| THE EXERCISE |
Write out exactly the lines between the line containing "Write part 2" and the line containing "hzo.data.materials.append(hm); tag(hzo, kind='stuff')", including both of those lines, and nothing more.

-.-.-

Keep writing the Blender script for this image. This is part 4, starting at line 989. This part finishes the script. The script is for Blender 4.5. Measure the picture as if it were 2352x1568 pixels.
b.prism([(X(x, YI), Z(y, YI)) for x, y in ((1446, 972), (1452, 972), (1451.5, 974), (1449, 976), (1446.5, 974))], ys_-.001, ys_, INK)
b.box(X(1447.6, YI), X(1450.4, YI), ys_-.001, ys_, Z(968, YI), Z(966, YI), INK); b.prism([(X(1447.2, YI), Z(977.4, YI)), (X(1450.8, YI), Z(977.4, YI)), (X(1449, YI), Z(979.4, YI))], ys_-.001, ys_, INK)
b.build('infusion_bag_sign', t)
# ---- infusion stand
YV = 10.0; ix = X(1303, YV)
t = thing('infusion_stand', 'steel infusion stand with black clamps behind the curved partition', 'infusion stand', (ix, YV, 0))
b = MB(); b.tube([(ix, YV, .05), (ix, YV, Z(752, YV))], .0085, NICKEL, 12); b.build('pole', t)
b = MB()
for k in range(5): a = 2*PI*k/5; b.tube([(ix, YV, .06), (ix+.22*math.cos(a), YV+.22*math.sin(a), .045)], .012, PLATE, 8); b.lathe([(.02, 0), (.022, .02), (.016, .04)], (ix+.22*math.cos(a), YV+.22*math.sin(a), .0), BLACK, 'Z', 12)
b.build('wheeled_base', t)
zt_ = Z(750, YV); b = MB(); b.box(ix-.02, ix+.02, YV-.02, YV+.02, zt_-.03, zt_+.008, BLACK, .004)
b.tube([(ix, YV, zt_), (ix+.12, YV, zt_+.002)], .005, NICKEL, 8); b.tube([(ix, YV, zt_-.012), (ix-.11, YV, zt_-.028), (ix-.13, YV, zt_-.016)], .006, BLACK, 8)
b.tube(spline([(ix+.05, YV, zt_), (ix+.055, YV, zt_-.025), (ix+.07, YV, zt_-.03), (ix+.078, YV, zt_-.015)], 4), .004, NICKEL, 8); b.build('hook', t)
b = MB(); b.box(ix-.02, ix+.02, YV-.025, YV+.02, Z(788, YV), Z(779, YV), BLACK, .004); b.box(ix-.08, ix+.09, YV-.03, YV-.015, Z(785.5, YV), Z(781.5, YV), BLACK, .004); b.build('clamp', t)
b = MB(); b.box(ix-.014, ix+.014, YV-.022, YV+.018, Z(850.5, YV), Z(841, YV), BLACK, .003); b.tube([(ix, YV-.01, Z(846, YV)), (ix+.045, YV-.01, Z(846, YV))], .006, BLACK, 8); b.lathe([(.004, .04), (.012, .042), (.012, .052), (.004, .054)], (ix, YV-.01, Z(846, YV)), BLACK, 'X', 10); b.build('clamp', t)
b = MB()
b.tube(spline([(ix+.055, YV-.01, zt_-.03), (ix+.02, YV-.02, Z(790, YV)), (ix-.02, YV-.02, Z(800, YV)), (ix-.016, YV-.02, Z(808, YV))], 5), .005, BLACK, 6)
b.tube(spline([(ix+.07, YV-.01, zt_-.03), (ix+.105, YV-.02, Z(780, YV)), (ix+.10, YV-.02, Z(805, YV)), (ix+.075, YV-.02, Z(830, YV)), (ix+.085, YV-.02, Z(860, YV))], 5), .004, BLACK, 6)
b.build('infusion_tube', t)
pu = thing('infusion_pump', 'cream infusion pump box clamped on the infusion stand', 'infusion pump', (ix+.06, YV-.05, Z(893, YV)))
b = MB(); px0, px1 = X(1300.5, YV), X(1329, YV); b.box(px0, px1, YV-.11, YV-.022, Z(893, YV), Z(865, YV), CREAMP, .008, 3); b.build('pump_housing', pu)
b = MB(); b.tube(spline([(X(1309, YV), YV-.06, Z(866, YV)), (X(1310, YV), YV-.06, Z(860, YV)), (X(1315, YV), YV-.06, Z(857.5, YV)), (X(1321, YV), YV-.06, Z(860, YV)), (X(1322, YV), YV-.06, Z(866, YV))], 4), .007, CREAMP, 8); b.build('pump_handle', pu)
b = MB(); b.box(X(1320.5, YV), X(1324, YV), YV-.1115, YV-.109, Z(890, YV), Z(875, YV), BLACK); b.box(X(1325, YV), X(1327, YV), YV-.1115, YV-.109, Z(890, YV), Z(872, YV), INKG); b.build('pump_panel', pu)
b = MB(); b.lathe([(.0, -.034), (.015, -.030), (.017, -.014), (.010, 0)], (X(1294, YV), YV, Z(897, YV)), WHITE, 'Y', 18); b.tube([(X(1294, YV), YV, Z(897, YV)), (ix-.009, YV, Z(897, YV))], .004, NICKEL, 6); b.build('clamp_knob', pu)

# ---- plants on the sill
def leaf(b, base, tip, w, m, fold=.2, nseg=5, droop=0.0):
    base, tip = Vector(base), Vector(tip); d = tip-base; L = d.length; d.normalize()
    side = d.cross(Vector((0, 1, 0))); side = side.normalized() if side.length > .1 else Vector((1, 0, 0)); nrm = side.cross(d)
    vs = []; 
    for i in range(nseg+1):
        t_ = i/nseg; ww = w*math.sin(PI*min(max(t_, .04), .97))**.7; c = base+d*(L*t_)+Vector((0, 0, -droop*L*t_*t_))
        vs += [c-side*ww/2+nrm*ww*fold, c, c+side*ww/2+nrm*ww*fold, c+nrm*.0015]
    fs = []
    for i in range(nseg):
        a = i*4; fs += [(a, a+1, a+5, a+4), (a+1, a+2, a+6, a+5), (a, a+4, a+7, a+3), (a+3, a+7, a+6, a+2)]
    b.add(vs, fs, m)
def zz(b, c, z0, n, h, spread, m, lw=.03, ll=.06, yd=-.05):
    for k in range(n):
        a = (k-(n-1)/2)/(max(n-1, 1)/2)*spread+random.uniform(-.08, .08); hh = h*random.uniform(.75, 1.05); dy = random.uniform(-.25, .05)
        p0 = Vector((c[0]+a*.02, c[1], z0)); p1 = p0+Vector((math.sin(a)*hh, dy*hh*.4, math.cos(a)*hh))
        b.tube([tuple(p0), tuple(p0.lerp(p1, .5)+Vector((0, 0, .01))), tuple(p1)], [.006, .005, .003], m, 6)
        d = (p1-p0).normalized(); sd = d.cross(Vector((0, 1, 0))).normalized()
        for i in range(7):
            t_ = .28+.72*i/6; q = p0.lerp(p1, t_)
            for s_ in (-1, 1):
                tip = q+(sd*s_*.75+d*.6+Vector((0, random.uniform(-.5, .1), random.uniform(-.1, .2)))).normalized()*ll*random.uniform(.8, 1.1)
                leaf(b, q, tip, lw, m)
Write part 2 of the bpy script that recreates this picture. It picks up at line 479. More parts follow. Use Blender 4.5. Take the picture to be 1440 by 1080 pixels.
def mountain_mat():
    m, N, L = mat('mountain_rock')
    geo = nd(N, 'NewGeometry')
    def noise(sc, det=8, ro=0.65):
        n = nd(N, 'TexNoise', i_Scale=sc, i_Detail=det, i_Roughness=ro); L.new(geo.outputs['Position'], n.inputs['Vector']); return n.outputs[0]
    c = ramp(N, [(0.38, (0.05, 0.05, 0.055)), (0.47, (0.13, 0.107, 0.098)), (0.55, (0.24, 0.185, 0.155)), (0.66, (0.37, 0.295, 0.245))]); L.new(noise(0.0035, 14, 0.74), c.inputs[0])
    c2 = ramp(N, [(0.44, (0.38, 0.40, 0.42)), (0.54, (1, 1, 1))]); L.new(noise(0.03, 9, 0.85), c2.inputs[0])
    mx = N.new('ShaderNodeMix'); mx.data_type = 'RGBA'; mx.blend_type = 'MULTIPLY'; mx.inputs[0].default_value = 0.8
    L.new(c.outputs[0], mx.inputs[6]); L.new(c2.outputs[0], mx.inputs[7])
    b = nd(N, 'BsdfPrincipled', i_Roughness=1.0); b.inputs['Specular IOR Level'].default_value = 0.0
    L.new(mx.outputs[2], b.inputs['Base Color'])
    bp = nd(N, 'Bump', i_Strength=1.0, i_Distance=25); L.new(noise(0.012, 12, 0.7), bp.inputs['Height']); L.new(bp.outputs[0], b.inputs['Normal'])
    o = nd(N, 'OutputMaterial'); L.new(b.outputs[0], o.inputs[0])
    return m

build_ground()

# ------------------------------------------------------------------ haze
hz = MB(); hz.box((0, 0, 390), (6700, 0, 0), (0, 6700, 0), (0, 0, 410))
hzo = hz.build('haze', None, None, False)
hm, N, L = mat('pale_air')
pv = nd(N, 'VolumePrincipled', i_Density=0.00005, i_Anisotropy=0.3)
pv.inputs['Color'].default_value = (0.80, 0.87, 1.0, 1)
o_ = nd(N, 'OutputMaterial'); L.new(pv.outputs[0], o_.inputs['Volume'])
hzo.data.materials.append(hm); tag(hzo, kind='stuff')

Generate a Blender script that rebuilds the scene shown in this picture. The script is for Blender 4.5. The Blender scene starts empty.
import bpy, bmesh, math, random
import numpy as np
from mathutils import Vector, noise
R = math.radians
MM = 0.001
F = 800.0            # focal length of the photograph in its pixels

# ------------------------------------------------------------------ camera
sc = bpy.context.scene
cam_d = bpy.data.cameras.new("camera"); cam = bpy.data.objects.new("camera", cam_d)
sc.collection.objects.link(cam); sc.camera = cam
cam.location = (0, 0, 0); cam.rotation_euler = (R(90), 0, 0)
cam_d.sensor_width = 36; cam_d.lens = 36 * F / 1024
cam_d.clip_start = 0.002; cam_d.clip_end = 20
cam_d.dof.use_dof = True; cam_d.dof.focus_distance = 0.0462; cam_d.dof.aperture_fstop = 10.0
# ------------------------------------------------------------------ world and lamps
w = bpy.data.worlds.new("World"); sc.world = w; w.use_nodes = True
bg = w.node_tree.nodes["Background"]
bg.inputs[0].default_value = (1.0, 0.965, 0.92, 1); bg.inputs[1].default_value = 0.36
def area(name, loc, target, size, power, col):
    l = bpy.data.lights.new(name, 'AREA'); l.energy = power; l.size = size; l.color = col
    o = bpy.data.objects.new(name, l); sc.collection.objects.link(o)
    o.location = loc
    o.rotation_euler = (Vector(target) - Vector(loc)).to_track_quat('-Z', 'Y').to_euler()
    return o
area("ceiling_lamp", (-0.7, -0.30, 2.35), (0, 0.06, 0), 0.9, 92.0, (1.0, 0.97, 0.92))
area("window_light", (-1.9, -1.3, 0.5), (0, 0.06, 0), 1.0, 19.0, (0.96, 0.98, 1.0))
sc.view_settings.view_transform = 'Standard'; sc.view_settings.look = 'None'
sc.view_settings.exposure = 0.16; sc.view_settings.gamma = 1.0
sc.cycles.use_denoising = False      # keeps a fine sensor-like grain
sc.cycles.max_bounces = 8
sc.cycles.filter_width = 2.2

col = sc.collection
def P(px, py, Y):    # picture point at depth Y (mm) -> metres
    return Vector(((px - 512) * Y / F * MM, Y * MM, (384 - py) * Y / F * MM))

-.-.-

| RESULT OF THE EXERCISE |
Write part 2 of the bpy script that recreates this picture. It picks up at line 479. More parts follow. Use Blender 4.5. Take the picture to be 1440 by 1080 pixels.
def mountain_mat():
    m, N, L = mat('mountain_rock')
    geo = nd(N, 'NewGeometry')
    def noise(sc, det=8, ro=0.65):
        n = nd(N, 'TexNoise', i_Scale=sc, i_Detail=det, i_Roughness=ro); L.new(geo.outputs['Position'], n.inputs['Vector']); return n.outputs[0]
    c = ramp(N, [(0.38, (0.05, 0.05, 0.055)), (0.47, (0.13, 0.107, 0.098)), (0.55, (0.24, 0.185, 0.155)), (0.66, (0.37, 0.295, 0.245))]); L.new(noise(0.0035, 14, 0.74), c.inputs[0])
    c2 = ramp(N, [(0.44, (0.38, 0.40, 0.42)), (0.54, (1, 1, 1))]); L.new(noise(0.03, 9, 0.85), c2.inputs[0])
    mx = N.new('ShaderNodeMix'); mx.data_type = 'RGBA'; mx.blend_type = 'MULTIPLY'; mx.inputs[0].default_value = 0.8
    L.new(c.outputs[0], mx.inputs[6]); L.new(c2.outputs[0], mx.inputs[7])
    b = nd(N, 'BsdfPrincipled', i_Roughness=1.0); b.inputs['Specular IOR Level'].default_value = 0.0
    L.new(mx.outputs[2], b.inputs['Base Color'])
    bp = nd(N, 'Bump', i_Strength=1.0, i_Distance=25); L.new(noise(0.012, 12, 0.7), bp.inputs['Height']); L.new(bp.outputs[0], b.inputs['Normal'])
    o = nd(N, 'OutputMaterial'); L.new(b.outputs[0], o.inputs[0])
    return m

build_ground()

# ------------------------------------------------------------------ haze
hz = MB(); hz.box((0, 0, 390), (6700, 0, 0), (0, 6700, 0), (0, 0, 410))
hzo = hz.build('haze', None, None, False)
hm, N, L = mat('pale_air')
pv = nd(N, 'VolumePrincipled', i_Density=0.00005, i_Anisotropy=0.3)
pv.inputs['Color'].default_value = (0.80, 0.87, 1.0, 1)
o_ = nd(N, 'OutputMaterial'); L.new(pv.outputs[0], o_.inputs['Volume'])
hzo.data.materials.append(hm); tag(hzo, kind='stuff')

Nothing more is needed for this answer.